Ah, porque esta es otra. Mister Dylan no tiene voz, ni sabe cantar. Nada nuevo bajo el sol: lo mismo vienen diciendo sus detractores desde los primeros tiempos de su trayectoria, hacia 1962. Quizás a todos ellos esté dirigido el tema «False prophet», este apelativo con el que sus enemigos ni siquiera se atrevieron a llamarlo, aunque lo pensaran. Ni falso, ni profeta: «Yo soy el que soy», asegura en el texto de la canción.
«Rough and rowdy ways» contiene, al menos, tres gemas, a situar desde ya en lo más decisivo de su amplísimo, inacabable repertorio. «Mother of muses» le emparenta, temática e incluso armónicamente con «Mr. Tambourine man”: el escritor, el artista en busca constante de alguien o algo que le inspire, esas musas que anteriormente identificó con el señor de la pandereta «in the jingle jangle morning.» «Kay West» (Philosopher pirate”) es una belleza de canción, quizás mi favorita de todo el álbum. El sutil y envolvente acordeón de Donnie Herron subraya esta evocación de un paraíso perdido y deseado, como ya hiciera en el extenso y confesional «Highlands». Hay también ecos atmosféricos y ambientales de aquel gran álbum, un tanto olvidado hoy, que fue «Oh Mercy», en títulos como «The man in the black coat».
«Black Rider» y «Crossing the Rubicon» aletean, sí, con el tema de la muerte por medio, la desaparición física a la que todos estamos abocados, y son melodías crudas, ásperas, ominosas, como no podía ser menos. El «blues» My own version of you» y «I’ve made up my mind…» contrapuntean con su equívoca ligereza, permitiéndose incluso acordes de vals y «carols», siempre agraciados. Y una guitarra eléctrica admirable a lo Wes Montgomery.
Naturalmente, la gran epopeya del disco es, sin duda, la monumental «Murder must foul» que es, a su manera del siglo XXI, otro «Desolation row». Desfile de personajes, de situaciones, a partir ahora del asesinato del presidente J.F. Kennedy en Dallas, 1963, «el día de la infamia más ignominiosa» (traducción libre). Elm Street y calles adyacentes donde se perpetró la alevosía es el actual callejón de la desolación. La primera mitad del texto, al modo en que ya hiciera «Hurricane» es una descripción casi fotográfica de los hechos.
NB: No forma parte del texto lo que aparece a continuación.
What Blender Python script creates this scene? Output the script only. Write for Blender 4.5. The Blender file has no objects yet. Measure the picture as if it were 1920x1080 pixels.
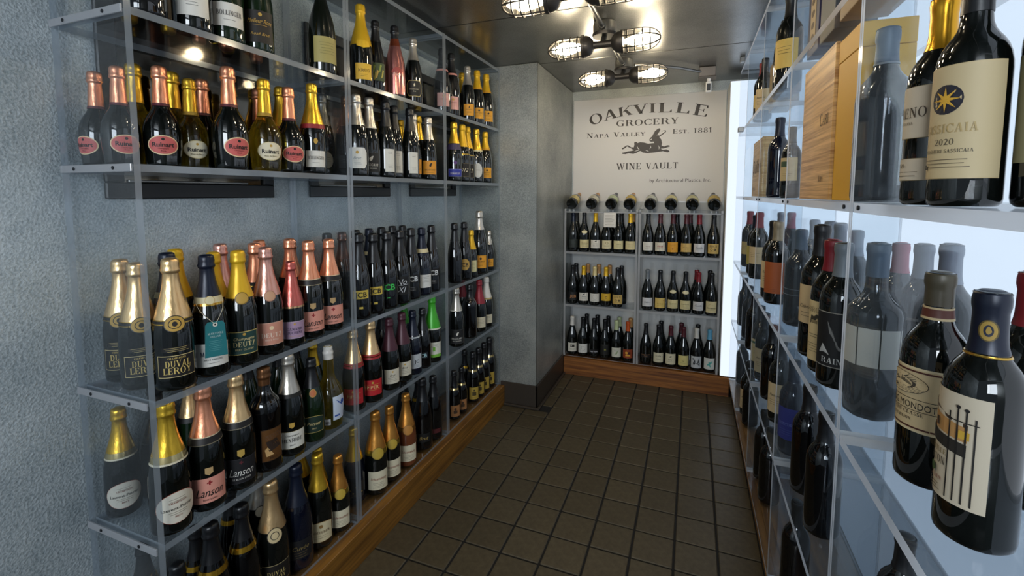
import bpy, bmesh, math, random
from mathutils import Vector, Matrix
random.seed(7)
sc = bpy.context.scene
COL = sc.collection
R = math.radians

# ------------------------------------------------------------------ camera, world, light, exposure
cam_data = bpy.data.cameras.new('camera')
cam = bpy.data.objects.new('camera', cam_data); COL.objects.link(cam)
cam_data.sensor_width = 36.0
cam_data.lens = 870.369 / 1920 * 36
cam_data.shift_y = -(540 - 434.293) / 1920
cam_data.clip_start = 0.02
YAW, PIT, ROL = -.370722689, -.0816333711, .000684946
cam.location = (0, 0, 1.40)
_f = Vector((math.sin(YAW)*math.cos(PIT), math.cos(YAW)*math.cos(PIT), math.sin(PIT)))
_r0 = Vector((math.cos(YAW), -math.sin(YAW), 0)); _u0 = _r0.cross(_f)
_r = _r0*math.cos(ROL) + _u0*math.sin(ROL); _u = -_r0*math.sin(ROL) + _u0*math.cos(ROL)
cam.rotation_euler = Matrix((_r, _u, -_f)).transposed().to_euler()
sc.camera = cam

world = bpy.data.worlds.new('world'); sc.world = world; world.use_nodes = True
world.node_tree.nodes['Background'].inputs[0].default_value = (.62, .74, .88, 1)
world.node_tree.nodes['Background'].inputs[1].default_value = .24
fill_lamp = bpy.data.lights.new('added_fill_light', 'AREA'); fill_lamp.shape = 'RECTANGLE'; fill_lamp.size = 1.6; fill_lamp.size_y = 1.0
fill_lamp.energy = 62; fill_lamp.color = (.86, .93, 1)  # unseen soft fill added behind the camera to brighten the left wall
fill_lamp_o = bpy.data.objects.new('added_fill_light', fill_lamp); COL.objects.link(fill_lamp_o)
fill_lamp_o.location = (.10, -2.4, 1.85); fill_lamp_o.rotation_euler = (Vector((-.70, 2.2, 1.35)) - Vector((.10, -2.4, 1.85))).to_track_quat('-Z', 'Y').to_euler()
BULB = 80.0        # strength of the cage lamp bulbs
PANEL = 0.84       # strength of the backlit white wall
sc.view_settings.view_transform = 'Standard'
sc.view_settings.look = 'None'
sc.view_settings.gamma = 1
sc.view_settings.use_curve_mapping = False
sc.view_settings.exposure = 0.42
cy = sc.cycles
cy.max_bounces = 12; cy.diffuse_bounces = 3; cy.glossy_bounces = 4
cy.transmission_bounces = 8; cy.transparent_max_bounces = 40
cy.sample_clamp_indirect = 4.0
cy.caustics_reflective = False; cy.caustics_refractive = False
cy.use_denoising = True
cy.blur_glossy = 0.3

# ------------------------------------------------------------------ materials
def lin(h):
    h = h.lstrip('#'); o = []
    for i in (0, 2, 4):
        v = int(h[i:i+2], 16) / 255
        o.append(v/12.92 if v <= .04045 else ((v+.055)/1.055)**2.4)
    return (o[0], o[1], o[2], 1)
_mats = {}
def new_mat(name):
    m = bpy.data.materials.new(name); m.use_nodes = True
    nt = m.node_tree; nt.nodes.clear()
    out = nt.nodes.new('ShaderNodeOutputMaterial')
    return m, nt, out
def principled(nt, out, base, rough, metal=0, spec=.5, coat=0):
    p = nt.nodes.new('ShaderNodeBsdfPrincipled')
    p.inputs['Base Color'].default_value = base
    p.inputs['Roughness'].default_value = rough
    p.inputs['Metallic'].default_value = metal
    p.inputs['Specular IOR Level'].default_value = spec
    p.inputs['Coat Weight'].default_value = coat
    nt.links.new(p.outputs[0], out.inputs[0])
    return p
def flat(hexc, rough=.55, metal=0.0):
    k = (hexc, rough, metal)
    if k not in _mats:
        m, nt, out = new_mat('paint'); principled(nt, out, lin(hexc), rough, metal); _mats[k] = m
    return _mats[k]
def noise(nt, scale, detail=4, vec=None, rough=.5):
    n = nt.nodes.new('ShaderNodeTexNoise'); n.inputs['Scale'].default_value = scale
    n.inputs['Detail'].default_value = detail; n.inputs['Roughness'].default_value = rough
    if vec is not None: nt.links.new(vec, n.inputs['Vector'])
    return n
def ramp(nt, fac, stops):
    r = nt.nodes.new('ShaderNodeValToRGB')
    el = r.color_ramp.elements
    el[0].position, el[0].color = stops[0][0], stops[0][1]
    el[1].position, el[1].color = stops[-1][0], stops[-1][1]
    for p, c in stops[1:-1]:
        e = el.new(p); e.color = c
    nt.links.new(fac, r.inputs[0]); return r
def obj_coord(nt, scale=(1, 1, 1)):
    tc = nt.nodes.new('ShaderNodeTexCoord'); mp = nt.nodes.new('ShaderNodeMapping')
    mp.inputs['Scale'].default_value = scale
    nt.links.new(tc.outputs['Object'], mp.inputs['Vector']); return mp.outputs[0]
def bump(nt, p, height, strength, dist=.002):
    b = nt.nodes.new('ShaderNodeBump'); b.inputs['Strength'].default_value = strength
    b.inputs['Distance'].default_value = dist
    nt.links.new(height, b.inputs['Height']); nt.links.new(b.outputs[0], p.inputs['Normal'])
def galvanized(name, c0, c1, rough, metal, bumpy):
    m, nt, out = new_mat(name)
    p = principled(nt, out, lin(c0), rough, metal)
    v = obj_coord(nt)
    a = noise(nt, 170, 3, v); b = noise(nt, 3.0, 5, v, .6)
    mx = nt.nodes.new('ShaderNodeMix'); mx.data_type = 'FLOAT'; mx.inputs[0].default_value = .55
    nt.links.new(a.outputs[0], mx.inputs[2]); nt.links.new(b.outputs[0], mx.inputs[3])
    rp = ramp(nt, mx.outputs[0], [(.36, lin(c0)), (.64, lin(c1))])
    nt.links.new(rp.outputs[0], p.inputs['Base Color'])
    bump(nt, p, a.outputs[0], bumpy, .003)
    return m
M_WALL = galvanized('galvanized_wall', '#8f9ca2', '#d4dde0', .48, .2, .7)
M_COLUMN = galvanized('galvanized_column', '#7f8482', '#b9bcb6', .42, .55, .2)
M_CEIL = galvanized('steel_ceiling', '#6a6c6b', '#929290', .32, .9, .14)
def wood(name, cdark, clight, axis, rough=.45):
    m, nt, out = new_mat(name)
    p = principled(nt, out, lin(clight), rough)
    s = {'x': (1.2, 14, 30), 'y': (14, 1.2, 30), 'z': (14, 14, 1.5), 'h': (3, 1.3, 52)}[axis]
    v = obj_coord(nt, s)
    n = noise(nt, 2.2, 6, v, .62)
    rp = ramp(nt, n.outputs[0], [(.34, lin(cdark)), (.62, lin(clight))])
    nt.links.new(rp.outputs[0], p.inputs['Base Color'])
    bump(nt, p, n.outputs[0], .12, .002)
    return m
M_WOOD_Y = wood('plinth_wood_along', '#54350f', '#916425', 'y')
M_WOOD_X = wood('plinth_wood_across', '#5c3112', '#97602a', 'x')
M_CRATE = wood('crate_wood', '#a8702c', '#efc078', 'h')
M_CRATE2 = wood('crate_wood_pale', '#a88248', '#cfae74', 'h')
def tile_material():
    m, nt, out = new_mat('quarry_tile')
    p = principled(nt, out, lin('#6b5b47'), .42, 0, .35)
    n = noise(nt, 40, 5, obj_coord(nt), .65)
    oi = nt.nodes.new('ShaderNodeObjectInfo')
    rp = ramp(nt, n.outputs[0], [(.3, lin('#433b2d')), (.7, lin('#584f3c'))])
    hs = nt.nodes.new('ShaderNodeHueSaturation')
    mr = nt.nodes.new('ShaderNodeMapRange'); mr.inputs[3].default_value = .9; mr.inputs[4].default_value = 1.1
    nt.links.new(oi.outputs['Random'], mr.inputs[0]); nt.links.new(mr.outputs[0], hs.inputs['Value'])
    nt.links.new(rp.outputs[0], hs.inputs['Color']); nt.links.new(hs.outputs[0], p.inputs['Base Color'])
    bump(nt, p, n.outputs[0], .12, .001)
    return m
M_TILE = tile_material()
M_GROUT = flat('#0d0b09', .9)
def acrylic(name, tint, haze, gloss_rough=.02, fmax=.55, trans=0.0):
    m, nt, out = new_mat(name)
    tr = nt.nodes.new('ShaderNodeBsdfTransparent'); tr.inputs[0].default_value = tint
    gl = nt.nodes.new('ShaderNodeBsdfGlossy'); gl.inputs['Roughness'].default_value = gloss_rough
    df = nt.nodes.new('ShaderNodeBsdfDiffuse'); df.inputs[0].default_value = (.75, .85, .92, 1)
    tl = nt.nodes.new('ShaderNodeBsdfTranslucent'); tl.inputs[0].default_value = (.80, .88, .95, 1)
    lw = nt.nodes.new('ShaderNodeLayerWeight'); lw.inputs[0].default_value = .5
    pw = nt.nodes.new('ShaderNodeMath'); pw.operation = 'POWER'; pw.inputs[1].default_value = 5
    nt.links.new(lw.outputs['Facing'], pw.inputs[0])
    mr = nt.nodes.new('ShaderNodeMapRange'); mr.inputs[3].default_value = .04; mr.inputs[4].default_value = fmax
    nt.links.new(pw.outputs[0], mr.inputs[0])
    m0 = nt.nodes.new('ShaderNodeMixShader'); m0.inputs[0].default_value = .55
    nt.links.new(df.outputs[0], m0.inputs[1]); nt.links.new(tl.outputs[0], m0.inputs[2])
    m1 = nt.nodes.new('ShaderNodeMixShader'); m1.inputs[0].default_value = haze
    nt.links.new(tr.outputs[0], m1.inputs[1]); nt.links.new(m0.outputs[0], m1.inputs[2])
    if haze > 0:
        n = noise(nt, 9, 6, obj_coord(nt), .7)
        rp = nt.nodes.new('ShaderNodeMapRange'); rp.inputs[1].default_value = .35; rp.inputs[2].default_value = .7
        rp.inputs[3].default_value = haze*.55; rp.inputs[4].default_value = haze*1.5
        nt.links.new(n.outputs[0], rp.inputs[0]); nt.links.new(rp.outputs[0], m1.inputs[0])
    m2 = nt.nodes.new('ShaderNodeMixShader')
    nt.links.new(mr.outputs[0], m2.inputs[0]); nt.links.new(m1.outputs[0], m2.inputs[1]); nt.links.new(gl.outputs[0], m2.inputs[2])
    nt.links.new(m2.outputs[0], out.inputs[0])
    return m
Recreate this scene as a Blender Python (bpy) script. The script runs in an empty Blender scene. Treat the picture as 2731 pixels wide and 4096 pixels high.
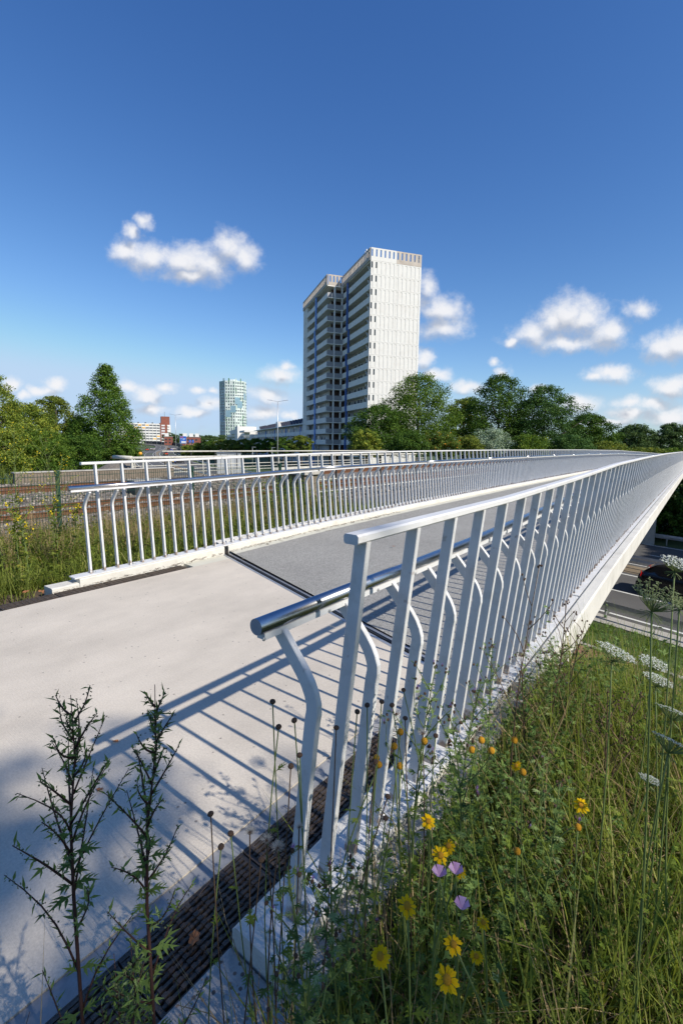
import bpy, bmesh, math, random
import numpy as np
from mathutils import Vector, Matrix

# ------------------------------------------------------------------ camera, sky, sun, exposure
random.seed(7); rng = np.random.default_rng(7)
SC = bpy.context.scene
COL = SC.collection
CAM_H = 1.6
F_PX = 1880.0; PX0, PY0 = 1365.5, 1984.0; PITCH = math.radians(6.4); ROLL = math.radians(1.0)
_fw = Vector((0, math.cos(PITCH), -math.sin(PITCH))); _r0 = Vector((1, 0, 0)); _u0 = _r0.cross(_fw)
_R = _r0*math.cos(ROLL) + _u0*math.sin(ROLL); _U = _u0*math.cos(ROLL) - _r0*math.sin(ROLL)
cam_data = bpy.data.cameras.new('camera'); cam = bpy.data.objects.new('camera', cam_data); COL.objects.link(cam)
m = Matrix((_R, _U, -_fw)).transposed().to_4x4(); m.translation = (0, 0, CAM_H); cam.matrix_world = m
cam_data.sensor_fit = 'VERTICAL'; cam_data.sensor_height = 36.0; cam_data.sensor_width = 24.0
cam_data.lens = F_PX/4096*36; cam_data.shift_y = -64/4096; cam_data.clip_start = 0.02; cam_data.clip_end = 9000
SC.camera = cam

def ray(x, y):
    """direction of a point of the photograph (1568 x 2352 measure)"""
    x *= 2731/1568; y *= 2731/1568
    return _fw + _R*((x-PX0)/F_PX) - _U*((y-PY0)/F_PX)
def at(x, y, depth):
    """world point seen at x, y at that distance along the view axis"""
    return Vector((0, 0, CAM_H)) + ray(x, y)*depth

SUN_EL = math.radians(38.7); SUN_AZ = math.atan2(0.80, -0.60)      # clockwise from +Y
SUN_DIR = Vector((math.sin(SUN_AZ)*math.cos(SUN_EL), math.cos(SUN_AZ)*math.cos(SUN_EL), math.sin(SUN_EL)))
sun_d = bpy.data.lights.new('sun', 'SUN'); sun_d.energy = 4.6; sun_d.angle = math.radians(0.53); sun_d.color = (1.0, 0.935, 0.835)
sun = bpy.data.objects.new('sun', sun_d); COL.objects.link(sun)
sun.rotation_euler = SUN_DIR.to_track_quat('Z', 'Y').to_euler(); sun.location = (20, -15, 40)
SC.view_settings.view_transform = 'Standard'; SC.view_settings.look = 'None'
SC.view_settings.exposure = 0.22; SC.view_settings.gamma = 1.0; SC.view_settings.use_curve_mapping = False
SC.cycles.max_bounces = 6; SC.cycles.transparent_max_bounces = 12; SC.cycles.diffuse_bounces = 3; SC.cycles.glossy_bounces = 3
SC.cycles.transmission_bounces = 3; SC.cycles.caustics_reflective = False; SC.cycles.caustics_refractive = False

SKY_S = 0.125
world = bpy.data.worlds.new('World'); SC.world = world; world.use_nodes = True
def N(nt, kind, **kw):
    n = nt.nodes.new(kind)
    for k, v in kw.items():
        if k == 'inp':
            for i, val in v.items(): n.inputs[i].default_value = val
        else: setattr(n, k, v)
    return n
# clouds: cumulus heaps in the sky, (x, y, half width, half height) in photograph measure -> direction
CLOUDS = [(331,508,20,16),(302,535,22,20),(292,580,40,26),(345,592,62,34),(420,600,60,36),(480,610,50,36),(520,572,44,42),(565,596,36,28),(430,630,60,16),
 (980,655,24,28),(1005,705,62,34),(1015,752,58,30),(968,825,28,22),(1000,862,34,16),
 (1300,722,52,44),(1345,738,46,44),(1262,742,40,34),(1222,768,46,28),(1392,764,42,34),(1300,786,120,20),(1180,786,24,12),
 (1466,716,32,22),(1520,800,52,28),(1562,790,40,32),(1402,860,54,20),(1365,862,20,10),(1545,885,44,24),(1440,918,36,14),
 (1330,922,46,20),(1440,948,44,16),(1540,958,60,22),(1500,925,40,14),(1390,968,60,10),(1130,828,16,12),(1152,848,20,14),(1070,892,40,18),(1240,895,30,12),
 (332,908,40,22),(290,886,26,13),(384,892,24,13),(446,896,22,8),(446,946,46,15),(482,926,30,18),(490,892,16,8),(350,940,40,12),
 (646,862,44,26),(656,840,22,14),(612,912,40,22),(602,948,52,17),(668,952,26,10),(130,884,22,15),(92,902,28,12),(58,912,20,10),(20,886,20,18)]
def cloud_group():
    g = bpy.data.node_groups.new('cloud_density', 'ShaderNodeTree')
    g.interface.new_socket('Vector', in_out='INPUT', socket_type='NodeSocketVector')
    g.interface.new_socket('Density', in_out='OUTPUT', socket_type='NodeSocketFloat'); g.interface.new_socket('Heap', in_out='OUTPUT', socket_type='NodeSocketFloat')
    gi = g.nodes.new('NodeGroupInput'); go = g.nodes.new('NodeGroupOutput'); L = g.links.new
    wn = N(g, 'ShaderNodeTexNoise', inp={'Scale': 13.0, 'Detail': 4.0, 'Roughness': 0.6}); L(gi.outputs[0], wn.inputs['Vector'])
    ws = N(g, 'ShaderNodeVectorMath', operation='SUBTRACT', inp={1: (.5, .5, .5)}); L(wn.outputs['Color'], ws.inputs[0])
    wm = N(g, 'ShaderNodeVectorMath', operation='MULTIPLY_ADD', inp={1: (.060, .040, 0)}); L(ws.outputs[0], wm.inputs[0]); L(gi.outputs[0], wm.inputs[2])
    prev = None
    for (x, y, rx, ry) in CLOUDS:
        d = ray(x, y); u, v = d.x/d.y, d.z/d.y; k = 2731/1568/F_PX*math.hypot(1, u)
        s = N(g, 'ShaderNodeVectorMath', operation='SUBTRACT', inp={1: (u, v, 0)}); L(wm.outputs[0], s.inputs[0])
        q = N(g, 'ShaderNodeVectorMath', operation='MULTIPLY', inp={1: (1/(rx*k*1.25), 1/(ry*k*1.25), 0)}); L(s.outputs[0], q.inputs[0])
        l = N(g, 'ShaderNodeVectorMath', operation='LENGTH'); L(q.outputs[0], l.inputs[0])
        if prev is None: prev = l.outputs['Value']
        else:
            mn = N(g, 'ShaderNodeMath', operation='SMOOTH_MIN', inp={2: 0.22}); L(prev, mn.inputs[0]); L(l.outputs['Value'], mn.inputs[1]); prev = mn.outputs[0]
    inv = N(g, 'ShaderNodeMath', operation='SUBTRACT', inp={0: 1.0}); L(prev, inv.inputs[1])
    cl = N(g, 'ShaderNodeMath', operation='MAXIMUM', inp={1: -0.6}); L(inv.outputs[0], cl.inputs[0])
    # small scattered cloud near the horizon in every direction
    sp = N(g, 'ShaderNodeSeparateXYZ'); L(gi.outputs[0], sp.inputs[0])
    n2 = N(g, 'ShaderNodeTexNoise', inp={'Scale': 5.0, 'Detail': 5.0, 'Roughness': 0.6})
    st = N(g, 'ShaderNodeVectorMath', operation='MULTIPLY', inp={1: (1, 2.6, 1)}); L(gi.outputs[0], st.inputs[0]); L(st.outputs[0], n2.inputs['Vector'])
    band = N(g, 'ShaderNodeMapRange', inp={1: 0.02, 2: 0.20, 3: 0.40, 4: -0.5}); L(sp.outputs['Y'], band.inputs[0])
    hz = N(g, 'ShaderNodeMath', operation='MULTIPLY_ADD', inp={1: 1.9, 2: -1.36}); L(n2.outputs[0], hz.inputs[0])
    hz2 = N(g, 'ShaderNodeMath', operation='ADD'); L(hz.outputs[0], hz2.inputs[0]); L(band.outputs[0], hz2.inputs[1])
    mx = N(g, 'ShaderNodeMath', operation='MAXIMUM'); L(cl.outputs[0], mx.inputs[0]); L(hz2.outputs[0], mx.inputs[1])
    fb = N(g, 'ShaderNodeTexNoise', inp={'Scale': 21.0, 'Detail': 8.0, 'Roughness': 0.64}); L(gi.outputs[0], fb.inputs['Vector'])
    fa = N(g, 'ShaderNodeMath', operation='MULTIPLY_ADD', inp={1: 1.40, 2: -0.68}); L(fb.outputs[0], fa.inputs[0])
    ad = N(g, 'ShaderNodeMath', operation='ADD'); L(mx.outputs[0], ad.inputs[0]); L(fa.outputs[0], ad.inputs[1])
    L(ad.outputs[0], go.inputs[0])
    hp = N(g, 'ShaderNodeMath', operation='MULTIPLY_ADD', inp={1: 0.30}); L(fa.outputs[0], hp.inputs[0]); L(mx.outputs[0], hp.inputs[2]); L(hp.outputs[0], go.inputs[1])
    return g
def build_world():
    nt = world.node_tree; nt.nodes.clear(); L = nt.links.new
    out = N(nt, 'ShaderNodeOutputWorld')
    sky = N(nt, 'ShaderNodeTexSky', sky_type='NISHITA', sun_disc=False, sun_elevation=SUN_EL, sun_rotation=SUN_AZ, altitude=0.0, air_density=1.0, dust_density=0.35, ozone_density=2.6)
    hs = N(nt, 'ShaderNodeMix', data_type='RGBA', blend_type='MULTIPLY', inp={0: 1.0}); L(sky.outputs[0], hs.inputs[6]); hs.inputs[7].default_value = (0.74, 0.93, 1.24, 1)
    bgs = N(nt, 'ShaderNodeBackground', inp={'Strength': SKY_S}); 
    sr = N(nt, 'ShaderNodeSeparateColor'); L(hs.outputs[2], sr.inputs[0]); cr = N(nt, 'ShaderNodeCombineColor')       # deep, dry summer sky
    for i, (e, k, c) in enumerate(((1.45, .70, 3.5), (1.18, .73, 4.7), (0.92, .97, 6.2))):
        pw = N(nt, 'ShaderNodeMath', operation='POWER', inp={1: e}); L(sr.outputs[i], pw.inputs[0]); mk = N(nt, 'ShaderNodeMath', operation='MULTIPLY', inp={1: k}); L(pw.outputs[0], mk.inputs[0])
        mn = N(nt, 'ShaderNodeMath', operation='SMOOTH_MIN', inp={1: c, 2: 1.0}); L(mk.outputs[0], mn.inputs[0]); L(mn.outputs[0], cr.inputs[i])
    L(cr.outputs[0], bgs.inputs[0])
    tc = N(nt, 'ShaderNodeTexCoord'); sp = N(nt, 'ShaderNodeSeparateXYZ'); L(tc.outputs['Generated'], sp.inputs[0])
    ab = N(nt, 'ShaderNodeMath', operation='ABSOLUTE'); L(sp.outputs['Y'], ab.inputs[0])
    ym = N(nt, 'ShaderNodeMath', operation='MAXIMUM', inp={1: 0.12}); L(ab.outputs[0], ym.inputs[0])
    du = N(nt, 'ShaderNodeMath', operation='DIVIDE'); L(sp.outputs['X'], du.inputs[0]); L(ym.outputs[0], du.inputs[1])
    dv = N(nt, 'ShaderNodeMath', operation='DIVIDE'); L(sp.outputs['Z'], dv.inputs[0]); L(ym.outputs[0], dv.inputs[1])
    cb = N(nt, 'ShaderNodeCombineXYZ'); L(du.outputs[0], cb.inputs['X']); L(dv.outputs[0], cb.inputs['Y'])
    G = cloud_group()
    g1 = N(nt, 'ShaderNodeGroup', node_tree=G); L(cb.outputs[0], g1.inputs[0])
    off = N(nt, 'ShaderNodeVectorMath', operation='ADD', inp={1: (0.008, 0.026, 0)}); L(cb.outputs[0], off.inputs[0])
    g2 = N(nt, 'ShaderNodeGroup', node_tree=G); L(off.outputs[0], g2.inputs[0])
    den = N(nt, 'ShaderNodeMapRange', interpolation_type='SMOOTHSTEP', inp={1: -0.06, 2: 0.98, 3: 0.0, 4: 0.96}); L(g1.outputs[0], den.inputs[0])
    df = N(nt, 'ShaderNodeMath', operation='SUBTRACT'); L(g1.outputs[1], df.inputs[0]); L(g2.outputs[1], df.inputs[1])
    lt = N(nt, 'ShaderNodeMapRange', interpolation_type='SMOOTHSTEP', inp={1: -0.34, 2: 0.38, 3: 0.0, 4: 1.0}); L(df.outputs[0], lt.inputs[0])
    cc = N(nt, 'ShaderNodeMix', data_type='RGBA'); cc.inputs[6].default_value = (4.3, 4.6, 5.3, 1); cc.inputs[7].default_value = (7.9, 7.9, 8.1, 1); L(lt.outputs[0], cc.inputs[0])
    bgc = N(nt, 'ShaderNodeBackground', inp={'Strength': 0.1}); L(cc.outputs[2], bgc.inputs[0])
    inner = N(nt, 'ShaderNodeMixShader'); L(den.outputs[0], inner.inputs[0]); L(bgs.outputs[0], inner.inputs[1]); L(bgc.outputs[0], inner.inputs[2])
    # clouds only lie between the horizon and a third of the way up
    lo = N(nt, 'ShaderNodeMath', operation='GREATER_THAN', inp={1: 0.0}); L(dv.outputs[0], lo.inputs[0])
    hi = N(nt, 'ShaderNodeMath', operation='LESS_THAN', inp={1: 0.66}); L(dv.outputs[0], hi.inputs[0])
    ga = N(nt, 'ShaderNodeMath', operation='MULTIPLY'); L(lo.outputs[0], ga.inputs[0]); L(hi.outputs[0], ga.inputs[1])
    outer = N(nt, 'ShaderNodeMixShader'); L(ga.outputs[0], outer.inputs[0]); L(bgs.outputs[0], outer.inputs[1]); L(inner.outputs[0], outer.inputs[2])
    L(outer.outputs[0], out.inputs[0])
    world.cycles.sampling_method = 'MANUAL'; world.cycles.sample_map_resolution = 512
build_world()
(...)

En la segunda mitad, con el hilo conductor del dj Wolfman Jack, da pie a Bobby a repasar canciones y nombres que le vienen a la memoria; desde los Beatles y los Who, hasta Etta James, Woody, Joan o Nina Simone/Animals. Sin olvidar a los «jazzmen» Thelonius Monk, Bud Powell, Art Tatum, Miles o Charlie Parker. Erudición se llama a esta figura de rescate sentimental de los años sesenta y subsiguientes.
Tema difícil, anti comercial, sin duda. Un leve y casi escondido acompañamiento de teclados y percusión, que van creciendo imperceptiblemente, hasta llegar a un climax de trance. Un «rap» moderno que viene de los «talkin blues» de antiguo. Dicen: «Dylan no canta, recita». Pero, ¿qué es lo que hacen los poetas? Recitar.
Excelente artículo. Me sigue encantando Bob Dylan.